**Provided records**
------------------------
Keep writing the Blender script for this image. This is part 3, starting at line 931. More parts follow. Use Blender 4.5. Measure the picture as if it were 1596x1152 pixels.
------------------------
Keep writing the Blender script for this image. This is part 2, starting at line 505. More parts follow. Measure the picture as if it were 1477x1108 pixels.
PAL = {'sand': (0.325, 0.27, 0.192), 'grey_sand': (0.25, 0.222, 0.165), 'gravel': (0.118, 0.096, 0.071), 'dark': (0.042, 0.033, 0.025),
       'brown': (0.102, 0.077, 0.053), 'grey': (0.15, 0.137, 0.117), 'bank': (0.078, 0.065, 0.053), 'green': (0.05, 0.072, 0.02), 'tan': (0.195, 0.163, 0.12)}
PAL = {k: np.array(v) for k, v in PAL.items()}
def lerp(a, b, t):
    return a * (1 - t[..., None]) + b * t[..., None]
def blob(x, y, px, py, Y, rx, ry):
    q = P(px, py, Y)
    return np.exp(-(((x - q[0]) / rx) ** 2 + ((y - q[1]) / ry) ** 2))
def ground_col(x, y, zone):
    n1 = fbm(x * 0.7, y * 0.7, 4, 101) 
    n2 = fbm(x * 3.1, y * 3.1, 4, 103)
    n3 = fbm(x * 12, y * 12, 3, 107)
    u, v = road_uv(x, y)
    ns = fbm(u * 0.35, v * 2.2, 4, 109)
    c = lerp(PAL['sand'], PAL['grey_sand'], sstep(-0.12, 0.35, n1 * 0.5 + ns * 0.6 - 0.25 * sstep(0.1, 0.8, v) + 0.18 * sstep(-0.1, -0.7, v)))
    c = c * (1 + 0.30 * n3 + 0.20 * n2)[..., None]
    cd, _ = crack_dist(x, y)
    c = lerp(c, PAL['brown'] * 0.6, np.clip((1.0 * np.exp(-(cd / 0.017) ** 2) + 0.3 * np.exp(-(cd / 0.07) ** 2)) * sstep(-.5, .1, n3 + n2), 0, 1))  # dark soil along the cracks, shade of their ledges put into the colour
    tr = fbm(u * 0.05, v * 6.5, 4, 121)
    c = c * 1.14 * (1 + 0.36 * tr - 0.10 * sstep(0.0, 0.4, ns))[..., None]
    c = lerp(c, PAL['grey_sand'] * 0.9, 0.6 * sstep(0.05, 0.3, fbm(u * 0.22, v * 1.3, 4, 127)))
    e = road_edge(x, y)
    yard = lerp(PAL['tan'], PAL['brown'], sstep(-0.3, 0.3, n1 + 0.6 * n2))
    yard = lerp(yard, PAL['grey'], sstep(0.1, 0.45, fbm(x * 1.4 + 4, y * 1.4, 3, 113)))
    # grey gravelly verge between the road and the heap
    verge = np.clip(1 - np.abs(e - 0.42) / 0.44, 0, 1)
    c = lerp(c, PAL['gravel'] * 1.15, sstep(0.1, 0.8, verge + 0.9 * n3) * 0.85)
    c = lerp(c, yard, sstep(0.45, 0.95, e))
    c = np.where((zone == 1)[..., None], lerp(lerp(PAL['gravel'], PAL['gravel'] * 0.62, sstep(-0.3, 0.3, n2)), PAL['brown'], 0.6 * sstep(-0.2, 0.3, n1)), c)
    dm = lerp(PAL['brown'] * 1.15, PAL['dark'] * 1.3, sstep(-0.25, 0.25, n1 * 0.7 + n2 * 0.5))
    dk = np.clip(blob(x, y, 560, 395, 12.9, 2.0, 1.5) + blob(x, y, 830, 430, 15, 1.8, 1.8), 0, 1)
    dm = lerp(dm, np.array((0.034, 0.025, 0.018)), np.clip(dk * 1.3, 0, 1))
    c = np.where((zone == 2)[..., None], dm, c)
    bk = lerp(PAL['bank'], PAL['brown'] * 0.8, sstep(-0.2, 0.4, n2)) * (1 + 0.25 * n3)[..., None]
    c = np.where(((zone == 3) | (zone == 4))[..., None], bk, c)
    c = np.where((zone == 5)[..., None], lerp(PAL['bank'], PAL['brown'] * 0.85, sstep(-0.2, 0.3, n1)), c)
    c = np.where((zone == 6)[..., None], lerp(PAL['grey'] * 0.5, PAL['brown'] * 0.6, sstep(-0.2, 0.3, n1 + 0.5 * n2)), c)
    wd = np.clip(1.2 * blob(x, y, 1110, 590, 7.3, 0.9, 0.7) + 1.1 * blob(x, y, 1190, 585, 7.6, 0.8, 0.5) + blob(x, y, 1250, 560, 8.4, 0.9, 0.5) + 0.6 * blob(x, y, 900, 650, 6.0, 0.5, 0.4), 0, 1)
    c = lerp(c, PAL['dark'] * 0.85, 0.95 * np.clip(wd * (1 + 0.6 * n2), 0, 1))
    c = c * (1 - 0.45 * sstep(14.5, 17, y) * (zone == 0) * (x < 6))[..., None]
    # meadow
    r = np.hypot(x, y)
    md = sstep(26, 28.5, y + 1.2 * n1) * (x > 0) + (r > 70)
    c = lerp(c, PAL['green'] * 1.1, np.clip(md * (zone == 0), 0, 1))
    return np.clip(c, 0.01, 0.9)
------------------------
**Description of the task**
Work through the data and report how many of its lines hold the word "This", giving only the figure.

**Complete response**
2